- _Set task_:
Quote the whole listing word for word, please.

-- start of Exercise material --

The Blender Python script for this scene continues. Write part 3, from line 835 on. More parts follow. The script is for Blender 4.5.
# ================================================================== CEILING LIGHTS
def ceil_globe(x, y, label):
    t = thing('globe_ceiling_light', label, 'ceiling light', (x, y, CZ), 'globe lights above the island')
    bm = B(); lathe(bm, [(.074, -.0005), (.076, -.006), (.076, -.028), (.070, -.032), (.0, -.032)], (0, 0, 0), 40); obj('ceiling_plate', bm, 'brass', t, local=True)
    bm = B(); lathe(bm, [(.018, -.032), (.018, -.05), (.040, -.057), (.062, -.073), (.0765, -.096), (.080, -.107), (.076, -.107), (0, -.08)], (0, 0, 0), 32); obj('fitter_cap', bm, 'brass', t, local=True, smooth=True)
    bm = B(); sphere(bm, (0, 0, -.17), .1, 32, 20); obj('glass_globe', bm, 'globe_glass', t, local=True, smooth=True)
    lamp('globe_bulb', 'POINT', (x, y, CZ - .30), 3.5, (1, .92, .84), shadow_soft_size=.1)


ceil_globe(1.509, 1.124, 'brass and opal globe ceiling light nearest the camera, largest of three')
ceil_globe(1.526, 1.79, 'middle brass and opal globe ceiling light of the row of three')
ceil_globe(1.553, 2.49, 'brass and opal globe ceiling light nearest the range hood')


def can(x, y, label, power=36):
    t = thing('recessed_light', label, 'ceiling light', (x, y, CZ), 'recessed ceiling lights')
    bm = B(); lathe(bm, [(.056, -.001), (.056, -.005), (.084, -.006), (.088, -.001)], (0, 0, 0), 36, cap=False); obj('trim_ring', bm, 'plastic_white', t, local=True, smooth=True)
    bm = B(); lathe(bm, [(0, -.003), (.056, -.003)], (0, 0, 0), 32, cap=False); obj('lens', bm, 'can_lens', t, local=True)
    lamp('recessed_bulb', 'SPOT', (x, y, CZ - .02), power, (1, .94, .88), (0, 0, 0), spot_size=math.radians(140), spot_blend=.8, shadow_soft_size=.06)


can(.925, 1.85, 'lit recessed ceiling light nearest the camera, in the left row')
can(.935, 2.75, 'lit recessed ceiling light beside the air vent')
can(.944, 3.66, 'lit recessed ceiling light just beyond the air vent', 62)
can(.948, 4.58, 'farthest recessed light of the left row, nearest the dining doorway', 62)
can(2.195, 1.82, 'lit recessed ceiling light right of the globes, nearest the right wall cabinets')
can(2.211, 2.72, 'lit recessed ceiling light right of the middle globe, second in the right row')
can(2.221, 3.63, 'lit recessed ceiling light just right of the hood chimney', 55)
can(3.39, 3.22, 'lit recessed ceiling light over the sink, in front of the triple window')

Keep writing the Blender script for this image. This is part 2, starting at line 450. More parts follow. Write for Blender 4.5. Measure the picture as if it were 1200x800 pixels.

-- end of Exercise material --

- _Result for this exercise_:
The Blender Python script for this scene continues. Write part 3, from line 835 on. More parts follow. The script is for Blender 4.5.
# ================================================================== CEILING LIGHTS
def ceil_globe(x, y, label):
    t = thing('globe_ceiling_light', label, 'ceiling light', (x, y, CZ), 'globe lights above the island')
    bm = B(); lathe(bm, [(.074, -.0005), (.076, -.006), (.076, -.028), (.070, -.032), (.0, -.032)], (0, 0, 0), 40); obj('ceiling_plate', bm, 'brass', t, local=True)
    bm = B(); lathe(bm, [(.018, -.032), (.018, -.05), (.040, -.057), (.062, -.073), (.0765, -.096), (.080, -.107), (.076, -.107), (0, -.08)], (0, 0, 0), 32); obj('fitter_cap', bm, 'brass', t, local=True, smooth=True)
    bm = B(); sphere(bm, (0, 0, -.17), .1, 32, 20); obj('glass_globe', bm, 'globe_glass', t, local=True, smooth=True)
    lamp('globe_bulb', 'POINT', (x, y, CZ - .30), 3.5, (1, .92, .84), shadow_soft_size=.1)


ceil_globe(1.509, 1.124, 'brass and opal globe ceiling light nearest the camera, largest of three')
ceil_globe(1.526, 1.79, 'middle brass and opal globe ceiling light of the row of three')
ceil_globe(1.553, 2.49, 'brass and opal globe ceiling light nearest the range hood')


def can(x, y, label, power=36):
    t = thing('recessed_light', label, 'ceiling light', (x, y, CZ), 'recessed ceiling lights')
    bm = B(); lathe(bm, [(.056, -.001), (.056, -.005), (.084, -.006), (.088, -.001)], (0, 0, 0), 36, cap=False); obj('trim_ring', bm, 'plastic_white', t, local=True, smooth=True)
    bm = B(); lathe(bm, [(0, -.003), (.056, -.003)], (0, 0, 0), 32, cap=False); obj('lens', bm, 'can_lens', t, local=True)
    lamp('recessed_bulb', 'SPOT', (x, y, CZ - .02), power, (1, .94, .88), (0, 0, 0), spot_size=math.radians(140), spot_blend=.8, shadow_soft_size=.06)


can(.925, 1.85, 'lit recessed ceiling light nearest the camera, in the left row')
can(.935, 2.75, 'lit recessed ceiling light beside the air vent')
can(.944, 3.66, 'lit recessed ceiling light just beyond the air vent', 62)
can(.948, 4.58, 'farthest recessed light of the left row, nearest the dining doorway', 62)
can(2.195, 1.82, 'lit recessed ceiling light right of the globes, nearest the right wall cabinets')
can(2.211, 2.72, 'lit recessed ceiling light right of the middle globe, second in the right row')
can(2.221, 3.63, 'lit recessed ceiling light just right of the hood chimney', 55)
can(3.39, 3.22, 'lit recessed ceiling light over the sink, in front of the triple window')

Keep writing the Blender script for this image. This is part 2, starting at line 450. More parts follow. Write for Blender 4.5. Measure the picture as if it were 1200x800 pixels.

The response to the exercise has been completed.